Aim of the task:
Take the material below and retype it in full; pictures are left out.
Start of Source data
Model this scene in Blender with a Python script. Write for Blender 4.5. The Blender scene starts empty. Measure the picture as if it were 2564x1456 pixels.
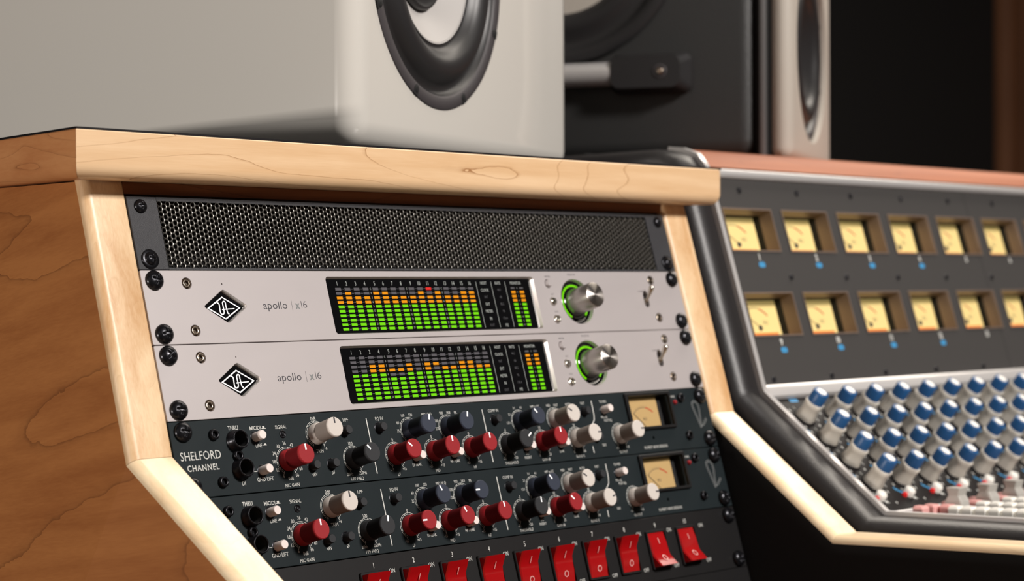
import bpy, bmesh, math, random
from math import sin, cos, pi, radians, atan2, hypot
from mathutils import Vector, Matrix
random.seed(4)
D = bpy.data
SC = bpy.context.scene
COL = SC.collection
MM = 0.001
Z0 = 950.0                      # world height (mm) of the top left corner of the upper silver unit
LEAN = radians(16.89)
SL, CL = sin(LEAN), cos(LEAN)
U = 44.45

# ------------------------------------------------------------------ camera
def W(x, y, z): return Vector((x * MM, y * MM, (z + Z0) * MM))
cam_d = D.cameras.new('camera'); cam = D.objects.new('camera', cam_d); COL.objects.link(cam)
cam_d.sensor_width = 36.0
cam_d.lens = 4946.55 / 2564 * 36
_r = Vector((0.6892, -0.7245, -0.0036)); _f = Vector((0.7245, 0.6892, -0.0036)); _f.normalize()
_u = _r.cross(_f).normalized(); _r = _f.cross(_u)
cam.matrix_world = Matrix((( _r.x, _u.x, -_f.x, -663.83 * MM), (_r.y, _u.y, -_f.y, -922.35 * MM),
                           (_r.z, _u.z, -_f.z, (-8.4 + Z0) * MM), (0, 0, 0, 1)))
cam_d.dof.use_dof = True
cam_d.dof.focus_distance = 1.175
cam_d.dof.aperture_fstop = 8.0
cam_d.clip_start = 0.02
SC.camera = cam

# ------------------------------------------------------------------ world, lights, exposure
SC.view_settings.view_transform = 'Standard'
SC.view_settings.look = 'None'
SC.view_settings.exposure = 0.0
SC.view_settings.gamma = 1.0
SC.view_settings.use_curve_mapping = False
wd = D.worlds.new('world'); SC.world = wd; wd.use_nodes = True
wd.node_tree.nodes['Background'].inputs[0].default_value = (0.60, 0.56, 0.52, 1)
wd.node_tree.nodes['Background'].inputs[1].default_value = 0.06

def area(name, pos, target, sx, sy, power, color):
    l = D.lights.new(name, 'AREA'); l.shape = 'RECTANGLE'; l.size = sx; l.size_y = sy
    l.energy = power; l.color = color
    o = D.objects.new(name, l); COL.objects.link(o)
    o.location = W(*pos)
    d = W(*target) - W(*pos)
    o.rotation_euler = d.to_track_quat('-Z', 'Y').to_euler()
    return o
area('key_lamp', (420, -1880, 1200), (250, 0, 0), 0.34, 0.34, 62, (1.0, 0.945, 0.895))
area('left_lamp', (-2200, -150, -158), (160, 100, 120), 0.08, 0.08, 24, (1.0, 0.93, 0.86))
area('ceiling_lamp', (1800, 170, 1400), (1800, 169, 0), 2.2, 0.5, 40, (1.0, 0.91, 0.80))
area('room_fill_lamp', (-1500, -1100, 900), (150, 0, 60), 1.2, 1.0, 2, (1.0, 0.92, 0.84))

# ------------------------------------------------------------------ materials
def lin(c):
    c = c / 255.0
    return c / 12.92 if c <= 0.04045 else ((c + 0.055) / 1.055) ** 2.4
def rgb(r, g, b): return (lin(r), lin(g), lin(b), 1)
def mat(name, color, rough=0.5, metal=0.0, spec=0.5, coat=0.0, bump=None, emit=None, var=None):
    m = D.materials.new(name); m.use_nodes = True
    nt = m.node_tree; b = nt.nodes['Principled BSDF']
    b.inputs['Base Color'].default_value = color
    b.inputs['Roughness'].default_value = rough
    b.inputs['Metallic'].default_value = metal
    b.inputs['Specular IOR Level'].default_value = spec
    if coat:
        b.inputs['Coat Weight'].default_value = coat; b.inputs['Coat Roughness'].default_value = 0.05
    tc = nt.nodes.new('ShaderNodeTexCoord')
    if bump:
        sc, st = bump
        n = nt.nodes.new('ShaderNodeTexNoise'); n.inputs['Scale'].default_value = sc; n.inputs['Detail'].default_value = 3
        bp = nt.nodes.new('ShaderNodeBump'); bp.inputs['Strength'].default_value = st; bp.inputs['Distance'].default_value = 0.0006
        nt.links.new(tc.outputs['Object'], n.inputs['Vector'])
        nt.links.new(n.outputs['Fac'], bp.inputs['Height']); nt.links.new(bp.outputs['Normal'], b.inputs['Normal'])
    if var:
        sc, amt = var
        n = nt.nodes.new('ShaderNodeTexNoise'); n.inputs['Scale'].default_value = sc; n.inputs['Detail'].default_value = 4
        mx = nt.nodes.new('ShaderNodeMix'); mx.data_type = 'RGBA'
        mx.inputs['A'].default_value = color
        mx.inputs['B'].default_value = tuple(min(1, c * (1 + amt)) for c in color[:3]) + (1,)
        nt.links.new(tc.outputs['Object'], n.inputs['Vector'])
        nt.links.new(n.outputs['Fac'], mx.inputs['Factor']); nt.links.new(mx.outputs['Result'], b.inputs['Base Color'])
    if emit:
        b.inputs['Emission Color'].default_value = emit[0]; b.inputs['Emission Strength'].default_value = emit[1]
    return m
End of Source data
Exercise answer:
Model this scene in Blender with a Python script. Write for Blender 4.5. The Blender scene starts empty. Measure the picture as if it were 2564x1456 pixels.
import bpy, bmesh, math, random
from math import sin, cos, pi, radians, atan2, hypot
from mathutils import Vector, Matrix
random.seed(4)
D = bpy.data
SC = bpy.context.scene
COL = SC.collection
MM = 0.001
Z0 = 950.0                      # world height (mm) of the top left corner of the upper silver unit
LEAN = radians(16.89)
SL, CL = sin(LEAN), cos(LEAN)
U = 44.45

# ------------------------------------------------------------------ camera
def W(x, y, z): return Vector((x * MM, y * MM, (z + Z0) * MM))
cam_d = D.cameras.new('camera'); cam = D.objects.new('camera', cam_d); COL.objects.link(cam)
cam_d.sensor_width = 36.0
cam_d.lens = 4946.55 / 2564 * 36
_r = Vector((0.6892, -0.7245, -0.0036)); _f = Vector((0.7245, 0.6892, -0.0036)); _f.normalize()
_u = _r.cross(_f).normalized(); _r = _f.cross(_u)
cam.matrix_world = Matrix((( _r.x, _u.x, -_f.x, -663.83 * MM), (_r.y, _u.y, -_f.y, -922.35 * MM),
                           (_r.z, _u.z, -_f.z, (-8.4 + Z0) * MM), (0, 0, 0, 1)))
cam_d.dof.use_dof = True
cam_d.dof.focus_distance = 1.175
cam_d.dof.aperture_fstop = 8.0
cam_d.clip_start = 0.02
SC.camera = cam

# ------------------------------------------------------------------ world, lights, exposure
SC.view_settings.view_transform = 'Standard'
SC.view_settings.look = 'None'
SC.view_settings.exposure = 0.0
SC.view_settings.gamma = 1.0
SC.view_settings.use_curve_mapping = False
wd = D.worlds.new('world'); SC.world = wd; wd.use_nodes = True
wd.node_tree.nodes['Background'].inputs[0].default_value = (0.60, 0.56, 0.52, 1)
wd.node_tree.nodes['Background'].inputs[1].default_value = 0.06

def area(name, pos, target, sx, sy, power, color):
    l = D.lights.new(name, 'AREA'); l.shape = 'RECTANGLE'; l.size = sx; l.size_y = sy
    l.energy = power; l.color = color
    o = D.objects.new(name, l); COL.objects.link(o)
    o.location = W(*pos)
    d = W(*target) - W(*pos)
    o.rotation_euler = d.to_track_quat('-Z', 'Y').to_euler()
    return o
area('key_lamp', (420, -1880, 1200), (250, 0, 0), 0.34, 0.34, 62, (1.0, 0.945, 0.895))
area('left_lamp', (-2200, -150, -158), (160, 100, 120), 0.08, 0.08, 24, (1.0, 0.93, 0.86))
area('ceiling_lamp', (1800, 170, 1400), (1800, 169, 0), 2.2, 0.5, 40, (1.0, 0.91, 0.80))
area('room_fill_lamp', (-1500, -1100, 900), (150, 0, 60), 1.2, 1.0, 2, (1.0, 0.92, 0.84))

# ------------------------------------------------------------------ materials
def lin(c):
    c = c / 255.0
    return c / 12.92 if c <= 0.04045 else ((c + 0.055) / 1.055) ** 2.4
def rgb(r, g, b): return (lin(r), lin(g), lin(b), 1)
def mat(name, color, rough=0.5, metal=0.0, spec=0.5, coat=0.0, bump=None, emit=None, var=None):
    m = D.materials.new(name); m.use_nodes = True
    nt = m.node_tree; b = nt.nodes['Principled BSDF']
    b.inputs['Base Color'].default_value = color
    b.inputs['Roughness'].default_value = rough
    b.inputs['Metallic'].default_value = metal
    b.inputs['Specular IOR Level'].default_value = spec
    if coat:
        b.inputs['Coat Weight'].default_value = coat; b.inputs['Coat Roughness'].default_value = 0.05
    tc = nt.nodes.new('ShaderNodeTexCoord')
    if bump:
        sc, st = bump
        n = nt.nodes.new('ShaderNodeTexNoise'); n.inputs['Scale'].default_value = sc; n.inputs['Detail'].default_value = 3
        bp = nt.nodes.new('ShaderNodeBump'); bp.inputs['Strength'].default_value = st; bp.inputs['Distance'].default_value = 0.0006
        nt.links.new(tc.outputs['Object'], n.inputs['Vector'])
        nt.links.new(n.outputs['Fac'], bp.inputs['Height']); nt.links.new(bp.outputs['Normal'], b.inputs['Normal'])
    if var:
        sc, amt = var
        n = nt.nodes.new('ShaderNodeTexNoise'); n.inputs['Scale'].default_value = sc; n.inputs['Detail'].default_value = 4
        mx = nt.nodes.new('ShaderNodeMix'); mx.data_type = 'RGBA'
        mx.inputs['A'].default_value = color
        mx.inputs['B'].default_value = tuple(min(1, c * (1 + amt)) for c in color[:3]) + (1,)
        nt.links.new(tc.outputs['Object'], n.inputs['Vector'])
        nt.links.new(n.outputs['Fac'], mx.inputs['Factor']); nt.links.new(mx.outputs['Result'], b.inputs['Base Color'])
    if emit:
        b.inputs['Emission Color'].default_value = emit[0]; b.inputs['Emission Strength'].default_value = emit[1]
    return m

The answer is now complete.